剪定は、葉が枯れ落ち幹と枝のみとなっているため見やすいこの時期に行うことがベストとされており、毎年時間をかけた作業が行われています。植えつけ方の違いに加え、ぶどうの育ってきた年数や品種によっても枝の伸び具合が変わるため、それぞれに適した対応が必要です。また冬の間に樹が枯れてしまうのを防ぐための「犠牲芽(ぎせいが)剪定」など、この作業はぶどうの樹々にとって多くの意味を持ちます。

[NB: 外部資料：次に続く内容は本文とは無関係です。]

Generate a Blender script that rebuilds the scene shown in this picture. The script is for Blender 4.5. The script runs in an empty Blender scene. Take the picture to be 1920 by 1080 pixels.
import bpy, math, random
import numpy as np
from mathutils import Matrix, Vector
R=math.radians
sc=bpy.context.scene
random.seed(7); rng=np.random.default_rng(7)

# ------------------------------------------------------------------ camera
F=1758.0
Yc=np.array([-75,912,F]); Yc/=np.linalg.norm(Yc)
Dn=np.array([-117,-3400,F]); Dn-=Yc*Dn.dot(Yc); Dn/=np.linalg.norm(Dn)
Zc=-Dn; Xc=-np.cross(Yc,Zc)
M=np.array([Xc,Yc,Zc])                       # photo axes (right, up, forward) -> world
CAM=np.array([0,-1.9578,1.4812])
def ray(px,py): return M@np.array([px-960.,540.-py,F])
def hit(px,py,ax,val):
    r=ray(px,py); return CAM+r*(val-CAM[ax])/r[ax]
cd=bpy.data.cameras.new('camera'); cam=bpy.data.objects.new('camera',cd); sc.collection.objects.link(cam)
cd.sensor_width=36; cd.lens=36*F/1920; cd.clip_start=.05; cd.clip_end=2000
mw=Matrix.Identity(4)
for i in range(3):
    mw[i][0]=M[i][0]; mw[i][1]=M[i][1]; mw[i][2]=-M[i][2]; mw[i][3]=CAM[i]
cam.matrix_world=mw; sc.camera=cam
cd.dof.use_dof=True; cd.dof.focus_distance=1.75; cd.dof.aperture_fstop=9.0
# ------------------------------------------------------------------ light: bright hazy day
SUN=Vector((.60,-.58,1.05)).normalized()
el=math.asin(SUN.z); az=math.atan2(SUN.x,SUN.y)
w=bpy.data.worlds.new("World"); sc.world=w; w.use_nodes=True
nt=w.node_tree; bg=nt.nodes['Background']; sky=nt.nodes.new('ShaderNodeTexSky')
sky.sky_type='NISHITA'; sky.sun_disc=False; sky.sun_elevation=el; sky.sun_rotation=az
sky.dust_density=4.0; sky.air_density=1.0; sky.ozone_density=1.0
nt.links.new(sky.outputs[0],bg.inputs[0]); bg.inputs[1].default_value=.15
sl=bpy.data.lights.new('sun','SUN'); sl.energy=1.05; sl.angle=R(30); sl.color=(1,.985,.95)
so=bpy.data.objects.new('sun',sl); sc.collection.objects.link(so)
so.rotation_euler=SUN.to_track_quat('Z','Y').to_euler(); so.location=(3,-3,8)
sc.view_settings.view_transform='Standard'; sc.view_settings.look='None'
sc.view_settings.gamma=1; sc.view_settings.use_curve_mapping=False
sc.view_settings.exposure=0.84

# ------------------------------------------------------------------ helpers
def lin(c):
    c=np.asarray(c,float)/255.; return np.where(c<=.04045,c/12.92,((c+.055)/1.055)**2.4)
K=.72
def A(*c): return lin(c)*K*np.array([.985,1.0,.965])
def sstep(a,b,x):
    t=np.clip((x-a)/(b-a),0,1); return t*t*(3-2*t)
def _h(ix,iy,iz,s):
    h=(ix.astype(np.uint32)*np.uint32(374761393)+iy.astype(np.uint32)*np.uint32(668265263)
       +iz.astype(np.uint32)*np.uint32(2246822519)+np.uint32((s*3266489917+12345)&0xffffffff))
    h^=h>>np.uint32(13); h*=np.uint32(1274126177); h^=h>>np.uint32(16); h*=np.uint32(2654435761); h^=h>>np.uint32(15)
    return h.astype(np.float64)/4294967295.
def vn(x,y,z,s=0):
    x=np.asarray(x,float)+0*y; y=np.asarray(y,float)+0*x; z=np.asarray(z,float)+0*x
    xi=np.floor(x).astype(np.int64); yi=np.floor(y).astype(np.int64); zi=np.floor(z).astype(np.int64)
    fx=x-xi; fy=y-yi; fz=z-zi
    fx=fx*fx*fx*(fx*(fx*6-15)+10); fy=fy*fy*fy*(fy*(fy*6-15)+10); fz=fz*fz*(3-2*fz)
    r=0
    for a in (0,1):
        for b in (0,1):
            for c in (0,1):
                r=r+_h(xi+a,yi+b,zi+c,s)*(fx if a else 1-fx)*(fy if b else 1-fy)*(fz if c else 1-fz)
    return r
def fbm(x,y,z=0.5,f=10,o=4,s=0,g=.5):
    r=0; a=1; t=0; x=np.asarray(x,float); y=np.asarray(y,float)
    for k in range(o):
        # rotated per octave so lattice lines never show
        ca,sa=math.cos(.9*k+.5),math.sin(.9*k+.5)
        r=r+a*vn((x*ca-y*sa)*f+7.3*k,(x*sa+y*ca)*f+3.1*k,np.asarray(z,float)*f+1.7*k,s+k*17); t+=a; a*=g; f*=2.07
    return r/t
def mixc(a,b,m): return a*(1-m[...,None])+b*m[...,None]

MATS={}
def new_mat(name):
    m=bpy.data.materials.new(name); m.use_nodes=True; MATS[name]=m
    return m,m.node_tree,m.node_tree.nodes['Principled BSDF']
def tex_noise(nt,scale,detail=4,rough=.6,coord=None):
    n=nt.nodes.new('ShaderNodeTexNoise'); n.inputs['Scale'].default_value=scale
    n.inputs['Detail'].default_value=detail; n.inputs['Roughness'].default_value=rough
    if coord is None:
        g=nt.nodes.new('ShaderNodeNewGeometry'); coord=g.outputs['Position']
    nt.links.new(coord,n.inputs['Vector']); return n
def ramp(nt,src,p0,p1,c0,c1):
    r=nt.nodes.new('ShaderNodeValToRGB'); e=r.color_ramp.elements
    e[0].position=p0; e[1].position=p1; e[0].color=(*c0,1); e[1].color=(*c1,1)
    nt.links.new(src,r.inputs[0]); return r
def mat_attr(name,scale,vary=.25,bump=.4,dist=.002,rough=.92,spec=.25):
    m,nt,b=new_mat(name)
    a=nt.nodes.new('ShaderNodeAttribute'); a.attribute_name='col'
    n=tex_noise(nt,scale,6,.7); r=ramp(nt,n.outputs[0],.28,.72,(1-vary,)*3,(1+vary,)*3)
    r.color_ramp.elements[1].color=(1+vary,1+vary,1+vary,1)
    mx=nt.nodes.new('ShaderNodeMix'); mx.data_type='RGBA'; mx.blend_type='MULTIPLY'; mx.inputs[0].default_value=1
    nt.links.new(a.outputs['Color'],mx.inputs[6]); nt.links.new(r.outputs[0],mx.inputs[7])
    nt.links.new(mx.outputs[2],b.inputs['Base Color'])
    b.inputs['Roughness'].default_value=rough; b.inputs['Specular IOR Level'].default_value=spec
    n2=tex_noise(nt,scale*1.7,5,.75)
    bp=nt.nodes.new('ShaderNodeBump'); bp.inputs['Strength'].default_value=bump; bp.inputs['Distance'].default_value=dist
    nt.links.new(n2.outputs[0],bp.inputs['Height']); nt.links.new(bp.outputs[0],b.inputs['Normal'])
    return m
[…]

樹の状態を見ながら行うこの剪定は、前述の通り一年のぶどうの生産を左右する作業だと言っても過言ではありません。誤った判断は樹が枯れる原因ともなってしまうため、どの枝・芽を除くかという正しい判断が不可欠となります。正しい判断には、もちろんそう、「経験」が必要となってきます。
剪定を行った後は、枝の途中からも新しい芽を出すための「芽傷」処理や、樹を害虫や病気から守るための「皮はぎ」、そして樹の形を整える「誘引」を行います。普通、樹の枝というものは横だけではなく上にも伸びることが容易に想像できます。しかし、ぶどうの樹を思い浮かべてみてください。樹から伸びた枝が棚に沿って横に広がっている光景を想像しませんか?その訳は、この枝の誘引にあるのです。新たな芽を空へと向けながら、枝を地面と並行に棚に固定していくため、陽がよく当たり成長を促すように理にかなった手法となっています。
こうした一連の作業によって、また暖かくなった際に、ぐんぐんと成長するぶどうを見ることができるのです。もちろん、どんなに寒くても、雪が解けなくても、次の時期のぶどうのためを思い農家の方々は寒空の下作業を行います。以下の動画からも、山あいの中に位置するぶどう圃場の寒さが伝わるでしょうか?
枝判別のソフトウェア開発の成果
1年間、ドローンやカメラの選定から始まり、3D点群データ処理・AIディープラーニングといったアーキテクチャ2種の複数の圃場での実証試験、そして研究方法の見直しとシステムの改善を続けてきました。
上に載せた動画のようにドローンからの写真を手動にてマージ、圃場全体の大きな写真にしてAIディープラーニングによる枝判別を行ってきましたが、その最終的な認識率は60%以上と高いところまで持っていくことができました。
- 新枝7本 熟練者による正解データ
- 新枝4本 AIによる枝判別
研究・開発においては、それぞれの機器の性能・使い方などの何通りもの組み合わせに手を尽くしながら最適解を探していきます。今回使用したAIディープラーニングについて、弊社では、今後正解データを増やせばさらに判別率が上がる仕組みを構築することができました。熟練者の経験による教師データを使ったAIディープラーニングの判断結果における認識率を、最終的には100%に近づけることが目標です。
コストや自動航行・カメラの面から本開発では選択しなかった3D点群データ処理においても、現在においては、深度を測れるような有効な画像データを得るためにiPhone 11 proをドローンに搭載させるなどの実現可能なアイデアが出てきます。
農業と技術のこれから
この1年間でのぶどうの栽培効率化の研究から、最新技術を農業分野に活かすという大きな一端を担うことができました。また、技術の発展により高性能の機器が手に入りやすくなってデータをより良いものとすることができたり、ソフトウェア開発においても判別のための新しいアーキテクチャが取り込めるようになったりするなど、今後の発展に対する可能性は大いにあります。
ゆくゆくは、農業を技術の力でさらに効率化し、農業の担い手不足・高齢化への対策としても太刀打ちできるような革新を切り拓くことができるようにしたいと考えています。